What lines of the data include the string "scene"? Copy them all.

---------- GIVEN MATERIAL

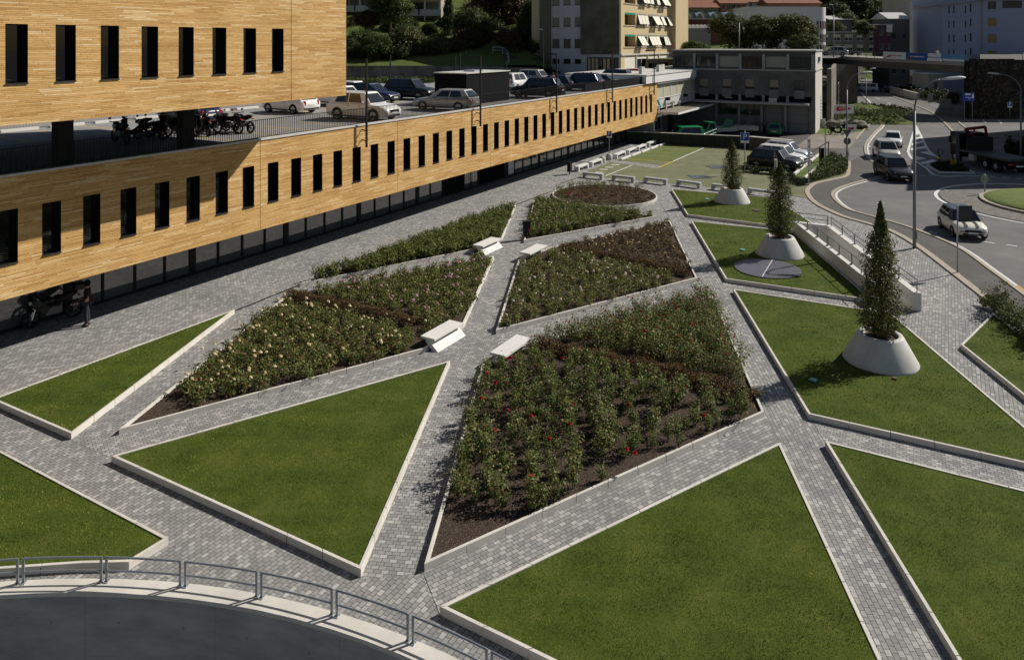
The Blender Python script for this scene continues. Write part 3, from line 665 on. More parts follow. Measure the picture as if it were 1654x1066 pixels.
def line_side(line, X, Y):
    """signed distance to polyline, + = farther from the camera"""
    best = np.full(len(X), 1e9); sg = np.zeros(len(X))
    for a, b in zip(line, line[1:]):
        d = np.array([b.x-a.x, b.y-a.y]); L2 = (d**2).sum(); t = np.clip(((X-a.x)*d[0]+(Y-a.y)*d[1])/L2, 0, 1)
        dx, dy = X-a.x-t*d[0], Y-a.y-t*d[1]; r = np.hypot(dx, dy); k = r < best; best[k] = r[k]; sg[k] = np.sign((d[0]*dy-d[1]*dx)[k])
    return best*np.where(sg == 0, 1, sg)
# nearest bed: single bushes
BVF = [bush(.58, .19, 8, 30, .068) for _ in range(6)]; BVB = [bush(.85, .42, 12, 34, .075) for _ in range(6)]
MF = [as_mesh('rose_bush', *b, [M_rose, M_stem]) for b in BVF]; MBk = [as_mesh('rose_bush', *b, [M_rose, M_stem]) for b in BVB]
MBL = [as_mesh('bloom', v, np.zeros(len(v)//4), [M_red]) for v in BLM]
X, Y = grid_pts(BEDS['R1'], (.56, .4), .36, .05, R(-4)); sd_ = line_side(HL['R1'], X, Y); k = sd_ < 0; X, Y, sd_ = X[k], Y[k], sd_[k]
X2, Y2 = grid_pts(BEDS['R1'], .53, .3, .05, R(16)); s2_ = line_side(HL['R1'], X2, Y2); k = s2_ > 0; X, Y, sd_ = np.concatenate([X, X2[k]]), np.concatenate([Y, Y2[k]]), np.concatenate([sd_, s2_[k]])
cf = cb_ = 0
c1 = P(700, 880, .1)
fl_front = [(778, 645), (827, 579), (820, 581), (864, 593), (907, 581), (800, 620), (820, 664), (857, 673), (920, 687), (927, 655), (1015, 654), (885, 711), (856, 771), (1013, 729), (1028, 736), (1136, 673), (800, 698), (788, 604)]
tops = [P(x, y, .6) for x, y in fl_front]
for x, y, s in zip(X, Y, sd_):
    if s < -.6:
        if (y < 17.1) or ((Vector((x, y, 0))-c1).length < 1.4) or random.random() < .04: continue
        if cf >= 205: continue
        cf += 1; j = random.randrange(6); sc = random.uniform(.7, 1.3)
        o = put(MF[j], 'rose_bush', (x, y, .1), random.uniform(0, 6.3), (sc, sc, sc*random.uniform(.9, 1.25)))
        tag(o, 'upright rose bush in the near half of the nearest rose bed', 'rose bush', 'rose bushes in front of the brown strip of the nearest bed')
    elif s > .62:
        if cb_ >= 100: continue
        cb_ += 1; j = random.randrange(6); sc = random.uniform(.8, 1.15)
        o = put(MBk[j], 'rose_bush', (x, y, .1), random.uniform(0, 6.3), sc)
        tag(o, 'tall dense red rose bush in the far half of the nearest rose bed', 'rose bush', 'dense red rose bushes behind the brown strip of the nearest bed')
        for q in range(random.choice((0, 0, 1, 1, 2))):
            a = random.uniform(0, 6.3); rr = random.uniform(.05, .36); put(random.choice(MBL), 'bloom', (rr*math.cos(a), rr*math.sin(a), random.uniform(.78, .97)), a, .75, o)
fb = [o for o in scene.objects if o.name.startswith('rose_bush') and o.get('group', '').startswith('rose bushes in front')]
for t in tops:
    o = min(fb, key=lambda b: (b.location.xy-t.xy).length); lp = t-o.location
    ca, sa = math.cos(-o.rotation_euler.z), math.sin(-o.rotation_euler.z); sx = o.scale.x
    put(random.choice(MBL), 'bloom', ((lp.x*ca-lp.y*sa)/sx*.9, (lp.x*sa+lp.y*ca)/sx*.9, .5/o.scale.z*1.05), random.uniform(0, 6), 1.1/sx, o)
print('bushes', cf, cb_)
# the other beds: too many to single out
def mass(name, X, Y, variants, mats, label, cat, scl=(.8, 1.15), z=.1):
    Vs, ms = [], []
    for x, y in zip(X, Y):
        V, mi = variants[rng.integers(len(variants))]; a = rng.uniform(0, 6.3); s = rng.uniform(*scl); c, sn = math.cos(a)*s, math.sin(a)*s
        W = np.stack([V[:, 0]*c-V[:, 1]*sn+x, V[:, 0]*sn+V[:, 1]*c+y, V[:, 2]*s+z], 1); Vs.append(W); ms.append(mi)
    if not Vs: return
    V = np.concatenate(Vs); o = np_mesh(name, V, np.arange(len(V)).reshape(-1, 4), mats, mi=np.concatenate(ms)); return tag(o, label, cat, kind='stuff')
def blooms(X, Y, z, m, label, s=1.0):
    Vs = []
    for x, y, zz in zip(X, Y, z): Vs.append(BLM[rng.integers(4)]*s*rng.uniform(.75, 1.25)+np.array([x, y, zz]))
    V = np.concatenate(Vs); return tag(np_mesh('rose_blooms', V, np.arange(len(V)).reshape(-1, 4), [m]), label, 'roses', kind='stuff')
low = [bush(.42, .3, 8, 20, .085) for _ in range(5)]; lowd = [bush(.3, .26, 7, 14, .08) for _ in range(5)]; grn = [bush(.55, .33, 9, 26, .095) for _ in range(5)]; thin = [bush(.62, .33, 6, 12, .085) for _ in range(5)]
X, Y = grid_pts(BEDS['R3'], .43, .4, .03); s = line_side(HL['R3'], X, Y); tip = P(235, 668, .1)
far_tip = np.hypot(X-tip.x, Y-tip.y) > 1.3
k = (s < -.6) & far_tip; mass('rose_bushes', X[k], Y[k], low, [M_rose, M_stem], 'low rose bushes with cream-yellow blooms filling the near half of the left bed', 'rose bushes')
n = 80; i = rng.choice(np.where(k)[0], n); blooms(X[i]+rng.normal(0, .15, n), Y[i]+rng.normal(0, .15, n), rng.uniform(.5, .68, n), M_yel, 'cream-yellow rose blooms scattered over the near half of the left bed', 1.05)
k = s > .6; mass('rose_bushes', X[k], Y[k], low, [M_rose, M_stem], 'low rose bushes with pink blooms filling the far half of the left bed', 'rose bushes')
n = 55; i = rng.choice(np.where(k)[0], n); blooms(X[i]+rng.normal(0, .15, n), Y[i]+rng.normal(0, .15, n), rng.uniform(.5, .64, n), M_pink, 'pink rose blooms scattered over the far half of the left bed', 1.15)
X, Y = grid_pts(BEDS['R2'], .45, .4, .05); s = line_side(HL['R2'], X, Y)
k = s < -.55; mass('rose_bushes', X[k], Y[k], low, [M_rose, M_stem], 'low rose bushes with cream blooms in the near part of the centre bed', 'rose bushes', (.7, 1.05))
n = 70; i = rng.choice(np.where(k)[0], n); blooms(X[i]+rng.normal(0, .15, n), Y[i]+rng.normal(0, .15, n), rng.uniform(.46, .6, n), M_cream, 'cream rose blooms in the near part of the centre bed', 1.05)
k = s > .5; mass('rose_bushes', X[k], Y[k], lowd, [M_rosed, M_stem], 'sparse low brownish rose bushes in the far part of the centre bed', 'rose bushes', (.75, 1.15))
n = 60; i = rng.choice(np.where(k)[0], n); blooms(X[i]+rng.normal(0, .15, n), Y[i]+rng.normal(0, .15, n), rng.uniform(.28, .4, n), M_yel, 'small cream-yellow rose blooms in the far part of the centre bed', .95)
X, Y = grid_pts(BEDS['R4'], .4, .4, .05); mass('rose_bushes', X, Y, grn, [M_rose2, M_stem], 'dense green rose bushes filling the long pointed bed along the building', 'rose bushes')
X, Y = grid_pts(BEDS['R5'], .4, .4, .08); mass('rose_bushes', X, Y, thin+grn, [M_rose2, M_stem], 'loose green rose bushes with pink blooms in the pointed bed by the litter bin', 'rose bushes')
n = 34; i = rng.integers(0, len(X), n); blooms(X[i]+rng.normal(0, .15, n), Y[i]+rng.normal(0, .15, n), rng.uniform(.55, .75, n), mat('pink_petals'), 'pink rose blooms in the pointed bed by the litter bin', 1.0)
X, Y = grid_pts(BEDS['R6'], .5, .45, .25); q = (Y-c6.y) > .55*np.sqrt(np.maximum(0, 3.68**2-(X-c6.x)**2)); q |= (X-c6.x) < -2.9
mass('rose_bushes', X[~q], Y[~q], lowd, [M_rosed, M_stem], 'short brownish rose bushes in the middle of the round bed', 'rose bushes', (.7, 1.1))
mass('rose_bushes', X[q], Y[q], thin, [M_rose2, M_stem], 'taller straggly rose bushes along the back of the round bed', 'rose bushes', (.8, 1.1))
n = 70; i = rng.integers(0, len(X), n); zz = np.where(q[i], .62, .36); blooms(X[i]+rng.normal(0, .15, n), Y[i]+rng.normal(0, .15, n), zz, M_red, 'small red rose blooms over the round bed', .9)
# brown hedge strips
for nm, wd, hh, lb in (('R1', .5, .46, 'low brown hedge strip running across the nearest red rose bed'), ('R2', .42, .4, 'low brown hedge strip running across the centre bed'), ('R3', .42, .44, 'low brown hedge strip between the cream-yellow and the pink roses')):
    ln = HL[nm]; segs = [(a, b, (b-a).length) for a, b in zip(ln, ln[1:])]; tot = sum(q[2] for q in segs); n = int(tot*2000)
    C_ = []; 
    for a, b, l in segs:
        m_ = int(n*l/tot); t = rng.uniform(0, 1, m_); th = rng.uniform(0, np.pi, m_); rr = rng.uniform(.55, 1.05, m_)**.5
        u = (b-a).normalized(); px_, py_ = -u.y, u.x; bump = .85+.15*np.sin(t*l*5+a.x)
        off = np.cos(th)*rr*wd*bump; C_.append(np.stack([a.x+(b.x-a.x)*t+px_*off+rng.normal(0, .03, m_), a.y+(b.y-a.y)*t+py_*off+rng.normal(0, .03, m_), .1+np.sin(th)*rr*hh*bump*rng.uniform(.75, 1.1, m_)], 1))
    C_ = np.concatenate(C_); N = unit(rng.normal(size=C_.shape)*.8+np.array([0, 0, .8]))
    V = leaves(C_, N, rng.uniform(.04, .075, len(C_)), .6); o = np_mesh('low_hedge', V, np.arange(len(V)).reshape(-1, 4), [M_hedge]); tag(o, lb, 'hedge')

# ------------------------------------------------------------------ planters and columnar trees
M_leafT = foliage('columnar_leaves', [(0, (.035, .048, .015)), (.5, (.075, .092, .026)), (.82, (.16, .165, .05)), (1, (.3, .26, .09))], .55, .25)
M_bark = mat('bark', (.09, .07, .05), .9, var=.3, vscale=12)
PLN = [('nearest', (1422, 579), 5.45, [(0, .33), (.06, .55), (.13, .69), (.25, .57), (.4, .46), (.55, .43), (.68, .38), (.76, .24), (.87, .12), (.95, .07), (1, .03)], 15000, 'largest'),
       ('middle', (1259.5, 408), 4.75, [(0, .3), (.06, .5), (.15, .62), (.3, .6), (.5, .55), (.65, .48), (.78, .34), (.88, .16), (1, .02)], 12000, 'bushier'),
       ('farthest', (1182.5, 323.5), 4.2, [(0, .35), (.06, .5), (.18, .6), (.35, .54), (.55, .46), (.72, .34), (.86, .18), (.95, .08), (1, .02)], 9000, 'shortest')]
for nm, px, top, prof, nl, adj in PLN:
    g = P(px[0], px[1]+1.5, .17)
    T = thing('planter', f'pale concrete cone-shaped planter, the {nm} of the three, on the lawn', 'planter', (g.x, g.y, 0), random.uniform(0, 6), 'cone-shaped concrete planters')
    mb = MB(); mb.lathe([(1.19, .12), (1.19, .16), (1.17, .21), (.73, 1.0), (.69, 1.05), (.57, 1.05), (.54, 1.02), (.52, .9), (0.001, .9)], 48); mb.build('planter_body', M_concP, T, smooth=True)
    mb = MB()
    mb.lathe([(1.16, .1), (1.16, .135)], 48); mb.build('shadow_joint', M_blackm, T)
    MB().lathe([(.53, .93), (.3, .96), (.001, .98)], 24).build('soil', M_soil, T)
    T2 = thing('columnar_tree', f'narrow dark evergreen tree in the {nm} concrete planter', 'tree', (g.x, g.y, .94), 0, 'columnar evergreen trees in the planters')
    H_ = top-1.0; MB().tube([(0, 0, 0), (.02, .01, H_*.4), (-.01, .02, H_*.75), (0, 0, H_*.97)], [.06, .045, .025, .006], 8).build('trunk', M_bark, T2)
    t = rng.uniform(0, 1, nl)**1.25; R_ = np.interp(t, [p[0] for p in prof], [p[1] for p in prof]); a = rng.uniform(0, 2*np.pi, nl)
    lump = 1+.15*np.sin(a*3+t*11)+.15*np.sin(a*5-t*23)+.13*np.sin(a*2+t*47)+.1*np.sin(t*83+a); rr = R_*lump*np.where(rng.random(nl) < .75, rng.uniform(.7, 1.2, nl), rng.uniform(.2, .8, nl))
    dens = np.sin(a*4+t*31)+np.sin(a*7-t*53); kp = (dens > -1.35) | (rng.random(nl) < .35); t, R_, a, rr = t[kp], R_[kp], a[kp], rr[kp]
    C_ = np.stack([rr*np.cos(a), rr*np.sin(a), .18+t*H_*.985+rng.normal(0, .03, len(t))], 1)
    N = unit(np.stack([np.cos(a), np.sin(a), np.full(len(t), .5)], 1)+rng.normal(size=(len(t), 3))*.6)
    V = leaves(C_, N, rng.uniform(.055, .1, len(t)), .6); np_mesh('crown', V, np.arange(len(V)).reshape(-1, 4), [M_leafT], T2)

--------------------

> **TASK ANSWER**:
The Blender Python script for this scene continues. Write part 3, from line 665 on. More parts follow. Measure the picture as if it were 1654x1066 pixels.
fb = [o for o in scene.objects if o.name.startswith('rose_bush') and o.get('group', '').startswith('rose bushes in front')]